The gun lobby has helped arm countless psychos. And now it's expanding its market to kids.
Nov 1, 2002 | Hours after the arrest of the two suspects in the sniper killings last week, a nursing student at the University of Arizona shot to death three professors before committing suicide. The same afternoon, a depressed teenage boy in Oklahoma killed two and wounded eight in a three-town rampage before being captured. This week rapper Jam Master Jay was shot to death in his Queens recording studio.
Seems like a good time for American gun-control activists to make a big push for limiting weapons possession. But that's not so easy. Even this recent wave of gun terror hasn't been enough to create a mandate for change. The best that activists can do is to focus on what gun-control advocate Josh Sugarmann calls "discrete issues" and incremental change.
Sugarmann, the author of "Every Handgun Is Aimed at You," is the executive director of the Violence Policy Center, a gun-control think tank. According to the National Rifle Association, the organization is "the most effective, and most untruthful anti-gun rabble-rouser in Washington." It's an assessment the VPC wears with pride, even posting it on its Web site.
Sugarmann, talking with Salon from his office in Washington, spoke about the power of the gun industry, the impact of the sniper shootings on the gun-control debate, the Bush administration and the NRA, and one of the best places to investigate the gun industry's impact on youth: your local 7-Eleven.

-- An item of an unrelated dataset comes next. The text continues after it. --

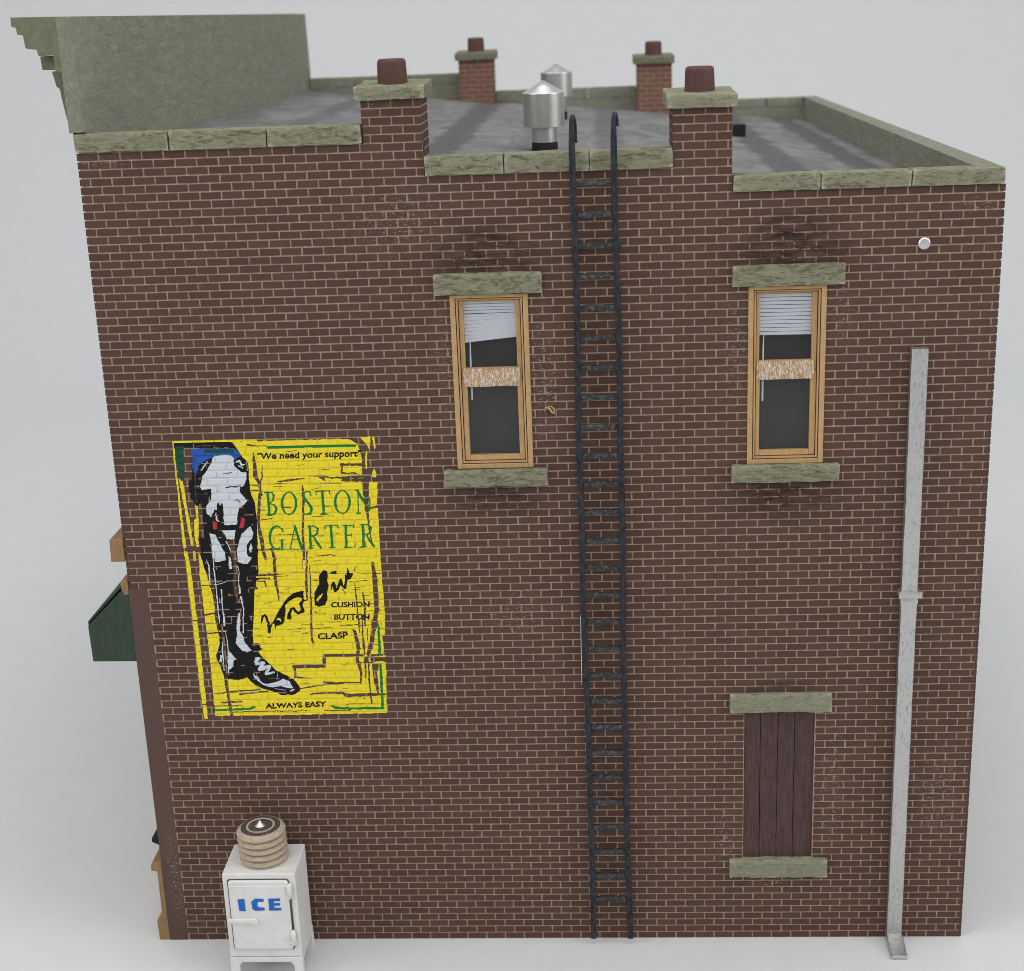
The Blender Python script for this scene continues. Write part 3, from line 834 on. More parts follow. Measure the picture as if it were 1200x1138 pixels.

So there are finally arrests in the sniper case and immediately we see more shootings in Arizona and Oklahoma. Are we witnessing a major new wave of gun violence?
In my office, collecting this kind of news is what we do day in and day out. One thing that has happened as a result of the sniper shootings, because of their grotesque nature, and the length of time that they occurred, is that there's been a renewed focus on the issue of gun violence by the press. But these shootings happen all the time.
That's a sad commentary on the issue of gun violence in this country. Every time there is a truly horrible shooting, it does focus public attention and policymaker attention on the issue of gun violence. You can focus on the assassinations in the '60s to things like Columbine and up to the sniper shootings. In essence, each shooting trumps the prior, but it also raises the bar of what shocks us as a nation, which is one of the disheartening aspects of all of this.
What key issues do you see after this last wave of killings?
First of all, there is a sniper subculture in this country that's a predictable result of gun-industry marketing. [A 1999 VPC report, "One Shot, One Kill," claimed that gun-industry marketing touting the lethality of a single shot from high-tech firearms was helping to create a "sniper subculture" and a new threat to public safety.]
The second issue concerns the weapon that was used by the shooter. Since the 1994 Federal Assault Weapons ban, we've seen a concerted effort by the gun industry to circumvent the intent of that ban, and Bushmaster [the maker of the rifle used by the sniper suspects] is really the object lesson of companies like this.
When you read the news accounts, Bushmaster comes across as so surprised and so upset. That's just not the case. The company was purposely evading the assault-weapons ban. [The company was] thumbing its nose at Congress' intent. Incidents like the sniper attack and others involving Bushmaster, including the rolling gun battle that occurred in L.A. three years ago, are very predictable. Bushmaster has made its living exploiting loopholes in the Federal Assault Weapons ban. Unfortunately, it's not alone.
One thing that will happen between now and the end of 2004 is that Congress has to address the Federal Assault Weapons ban, because the sun sets in 2004. The ban has a 10-year life span. What this incident makes clear is that we can't just renew the ban. We also have to improve the ban, to make sure that bad actors like Bushmaster and others can't continue to make assault weapons that can be purchased by people like the shooters in the sniper case.